* start *

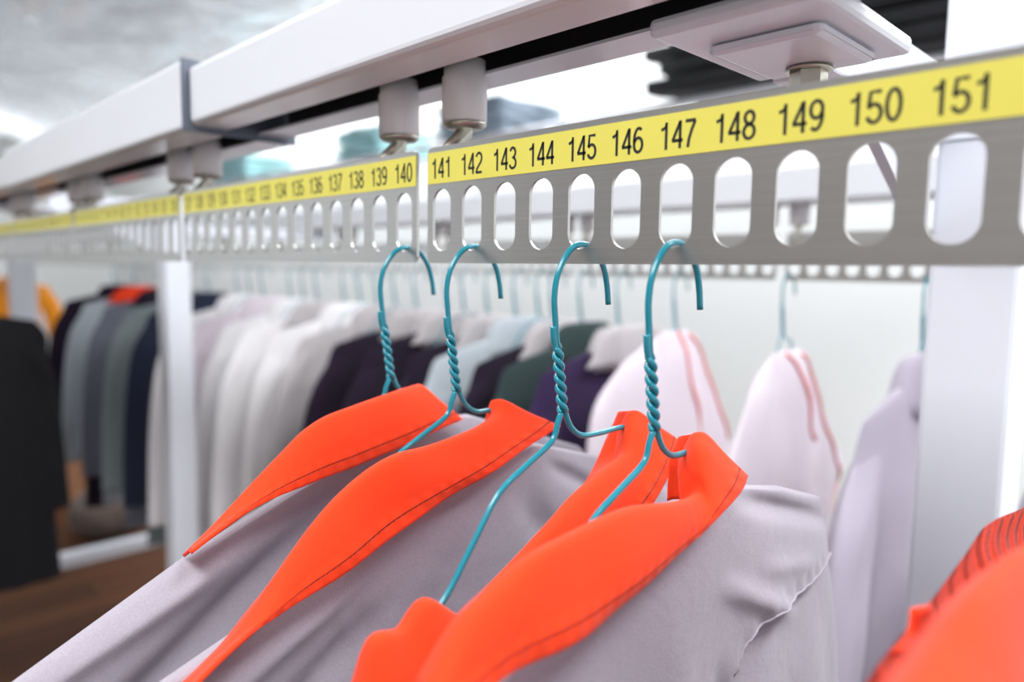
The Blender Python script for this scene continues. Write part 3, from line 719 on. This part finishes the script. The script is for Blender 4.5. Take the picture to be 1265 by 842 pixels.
# black jacket on the far part of the front rail
h = copy_tree(HR, (0, 2.16, 0), 'hanger holding the black jacket at the left edge')
garment('black_jacket', 'long black jacket at the left edge of the photo', 'jacket', .012, 2.16, -.02, BLACKC, None, 1.31, 1.22, 9, 1.12, sw=1.05, rows=ROWSJ)

HN = hanger(0, RX, RZ, 'turquoise wire hanger holding the left hand piped smock', 'turquoise wire hangers on the rear rail', [(-.0098, 0, -.0585), (-.0118, 0, -.0625), (-.0150, 0, -.0692), (-.022, 0, -.085), (-.030, 0, -.105), (-.035, 0, -.135)], [(.0160, 0, -.080), (.022, 0, -.10), (.026, 0, -.12), (.028, 0, -.135)], narrow=True)
# wrap smocks with salmon piping
def smock(y, label, xo, prof, lines):
    """prof: rows (xl, xr, z, T) of the folded smock; lines: piping paths (x,z)"""
    t = thing('piped_smock', label, 'smock', (RX, y, 0), 'pale smocks with salmon piping')
    P = crom(prof, 6); bm = bmesh.new(); rings = []; n = 36; rs = np.random.RandomState(int(y*1000)); ph = rs.uniform(0, 6.3, 4)
    def surf(xl, xr, z, T, a):
        c, h = (xl+xr)/2, (xr-xl)/2; x = c+h*math.cos(a); k = min(1, (T/.012))
        return (x, -(T*math.sin(a)+.003*k*math.sin(x*70+z*9+ph[0])*math.sin(a)+.002*k*math.sin(x*130-z*20+ph[1])*math.sin(a)), z)
    for xl, xr, z, T in P: rings.append([bm.verts.new(surf(xl, xr, z, T, 2*math.pi*i/n)) for i in range(n)])
    for a, b in zip(rings, rings[1:]):
        for i in range(n):
            f = bm.faces.new((a[i], a[(i+1) % n], b[(i+1) % n], b[i])); f.smooth = True
    bm.faces.new(rings[0]); bm.faces.new(rings[-1])
    link('body', bm, PINKW, t, False)
    for ln in lines:
        pts = []
        for x, z in crom(ln, 8):
            xl, xr, T = (np.interp(-z, -P[:, 2], P[:, i]) for i in (0, 1, 3))
            c, h = (xl+xr)/2, (xr-xl)/2; q = max(-.999, min(.999, (x-c)/h)); a = math.acos(q)
            p = surf(xl, xr, z, T, a); pts.append((p[0], p[1]-.001, p[2]))
        link('piping', tube(bmesh.new(), pts, .0024, 8), PIPE, t)
    return t
def loc(y, pts, X0=RX): # px -> local x,z on the plane of the hanger
    return [((at(px, py, 1, y)[0]-X0), at(px, py, 1, y)[2]) for px, py in pts]
y2 = .375
prof2 = []
for zl, zr, T in (((958, 430), (988, 436), .003), ((945, 440), (998, 452), .008), ((928, 470), (1003, 482), .013), ((912, 510), (1012, 522), .015), ((898, 545), (1022, 556), .016), ((885, 575), (1034, 590), .016), ((880, 600), (1038, 615), .015), ((878, 640), (1028, 634), .015), ((870, 760), (1008, 760), .014)):
    a, b = loc(y2, [zl, zr]); prof2.append((a[0], b[0], (a[1]+b[1])/2, T))
smock(y2, 'pale smock with salmon piping hanging right of the fourth hanger', 0, prof2,
      [loc(y2, [(966, 436), (975, 455), (982, 490), (985, 520), (993, 540)]), loc(y2, [(984, 436), (996, 455), (1003, 490), (1011, 530), (1022, 565), (1034, 596), (1036, 615), (1026, 632)])])
copy_tree(HN, (RX, y2, RZ), 'turquoise wire hanger holding the right hand piped smock')
y1 = .520
prof1 = []
for zl, zr, T in (((820, 405), (850, 412), .003), ((795, 422), (862, 425), .008), ((765, 445), (868, 450), .014), ((738, 480), (878, 485), .017), ((728, 520), (890, 520), .018), ((725, 560), (900, 560), .018), ((725, 640), (905, 640), .018), ((725, 780), (905, 780), .016)):
    a, b = loc(y1, [zl, zr]); prof1.append((a[0], b[0], (a[1]+b[1])/2, T))
smock(y1, 'pale smock with salmon piping just behind the fourth hanger', 0, prof1,
      [loc(y1, [(833, 408), (836, 430), (840, 470), (848, 505), (855, 540)]), loc(y1, [(848, 412), (862, 432), (868, 460), (880, 500), (893, 540)])])
HN.location = (RX, y1, RZ)

# ------------------------------------------------------------------ high wall rack with bundles, film, floor items
t = thing('wall_rack', 'white two rod rack high on the wall above the rear rail', 'rack', (1.3, 1.6, .33))
for x in (-.20, -.06): link('rod', tube(bmesh.new(), [(x, -1.5, .012), (x, 0, .012), (x, 2.5, .012)], .008, 12), ENAMEL, t)
for y in (-1.4, -.4, .6, 1.6, 2.4): boxobj('bracket', (-.24, y-.008, -.012), (.449, y+.008, .0035), ENAMEL2, t, .002)
def bundle(name, label, x, y, z, sx, sy, sz, m, seed, parts=True):
    t = thing(name, label, 'folded garments', (x, y, z), 'bundles on the high wall rack')
    rs = np.random.RandomState(seed); n = 4
    for k in range(n):
        bm = bmesh.new(); bmesh.ops.create_cube(bm, size=1); bmesh.ops.subdivide_edges(bm, edges=bm.edges[:], cuts=7, use_grid_fill=True)
        ph = rs.uniform(0, 6, 6)
        for v in bm.verts:
            p = v.co.copy(); q = max(abs(p.x), abs(p.y))*2
            hz = sz/n*(1-.35*q**4)
            x_, y_ = p.x*sx*(1+.06*math.sin(9*p.y+ph[0])), p.y*sy*(1+.05*math.sin(8*p.x+ph[1]))
            z_ = (k+.5)*sz/n+p.z*hz*1.0+.08*sz/n*math.sin(7*p.x+ph[2])*math.sin(6*p.y+ph[3])*(0 if k == 0 and p.z < 0 else 1)
            if k == 0 and p.z < 0: z_ = max(z_, 0)
            v.co = Vector((x_, y_, z_))
        link('folded_layer', bm, m, t, True)
    return t
bundle('folded_garment_bundle', 'black folded garments on the high wall rack at top right', 1.15, .48, .3505, .24, .80, .13, BLACKC, 1)
bundle('folded_garment_bundle', 'grey blue folded garments on the high wall rack above number 143', 1.20, 1.50, .3505, .24, .26, .09, mat('grey_blue', (.25, .31, .38), .7), 2)
bundle('folded_garment_bundle', 'teal folded garments on the high wall rack above number 140', 1.20, 2.05, .3505, .22, .24, .09, TEALC, 3)
bundle('folded_garment_bundle', 'pale teal folded garments on the high wall rack beyond the roller pair', 1.20, 3.1, .3505, .22, .45, .10, TEALC, 4)

def film():
    bm = bmesh.new(); G = []; nu, nv = 120, 120
    rs = np.random.RandomState(3); ws = [(rs.uniform(-9, 9), rs.uniform(-9, 9), rs.uniform(0, 6.3), rs.uniform(.2, 1)) for _ in range(22)]
    for i in range(nu+1):
        row = []
        for j in range(nv+1):
            a, b = i/nu, j/nv; x = -.80+1.95*a; y = 1.25+4.2*b
            z = .64+.10*math.cos(a*3)+.08*b
            d = sum(q*(1-abs(math.sin(fx*a+fy*b+p)))**2 for fx, fy, p, q in ws)
            z += .026*d
            row.append((x, y, z))
        G.append(row)
    grid(bm, G)
    o = link('plastic_film_canopy', bm, FILM, None, True)
    tag(o, 'crinkled shiny plastic film hanging under the ceiling at top left', 'plastic film')
film()
# base rail of the rack on the floor
t = thing('rack_base_rail', 'white rail lying on the floor across the far end', 'rail', (.45, 3.47, -1.30))
boxobj('rail_tube', (-.9, -.03, 0.001), (.9, .03, .055), ENAMEL2, t, .004)
boxobj('end_cap', (-.905, -.033, 0), (-.89, .033, .058), DARK, t, .002)
# pouf-like stuffed bag
bm = bmesh.new(); bmesh.ops.create_uvsphere(bm, u_segments=40, v_segments=24, radius=1)
for v in bm.verts:
    p = v.co; a = math.atan2(p.y, p.x); k = 1+.03*math.sin(9*a)+.02*math.sin(5*a+p.z*4)
    v.co = Vector((p.x*.155*k, p.y*.155*k, max(-.11, p.z*.125)+.11))
root = thing('stuffed_bag', 'taupe stuffed bag on the floor behind the white floor rail', 'bag', (.78, 3.78, -1.30))
link('sack', bm, cloth('taupe_cloth', (.16, .12, .10)), root, True)
bm = bmesh.new(); tube(bm, crom([(0, -.02, .23), (.02, 0, .26), (0, .03, .27), (-.02, 0, .25), (0, -.02, .232)], 5), .012, 8); link('knot', bm, cloth('taupe_cloth_knot', (.16, .12, .10)), root)
# cardboard box
root = thing('cardboard_box', 'tan cardboard box on the floor under the grey coats', 'box', (.95, 4.6, -1.30))
CARD = mat('cardboard', (.45, .22, .12), .8, noise=((20, 20, 20), .08))
boxobj('carton', (-.25, -.2, 0), (.25, .2, .30), CARD, root, .004)
for s in (-1, 1): boxobj('flap', (-.25, min(s*.2, s*.01), .301), (.25, max(s*.2, s*.01), .305), CARD, root, .001)
o = boxobj('tape', (-.251, -.02, .306), (.251, .02, .3065), mat('tape', (.5, .35, .15), .3), root)
# red folded cloth on box
bm = bmesh.new(); bmesh.ops.create_uvsphere(bm, u_segments=24, v_segments=14, radius=1)
for v in bm.verts: v.co = Vector((v.co.x*.09*(1+.1*math.sin(7*v.co.y)), v.co.y*.08, max(-.8, v.co.z)*.045+.036))
o = link('red_cloth', bm, cloth('red_cloth', (.6, .03, .02)), None, True); o.location = (.93, 4.55, -1.30+.3066)
tag(o, 'crumpled red cloth lying on the cardboard box', 'cloth')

* end *

Problem :: Leave out any pictures, please, and quote only the lines from the top of the data through the line that contains "garment('black_jacket', 'long black".

Response for this exercise ::
The Blender Python script for this scene continues. Write part 3, from line 719 on. This part finishes the script. The script is for Blender 4.5. Take the picture to be 1265 by 842 pixels.
# black jacket on the far part of the front rail
h = copy_tree(HR, (0, 2.16, 0), 'hanger holding the black jacket at the left edge')
garment('black_jacket', 'long black jacket at the left edge of the photo', 'jacket', .012, 2.16, -.02, BLACKC, None, 1.31, 1.22, 9, 1.12, sw=1.05, rows=ROWSJ)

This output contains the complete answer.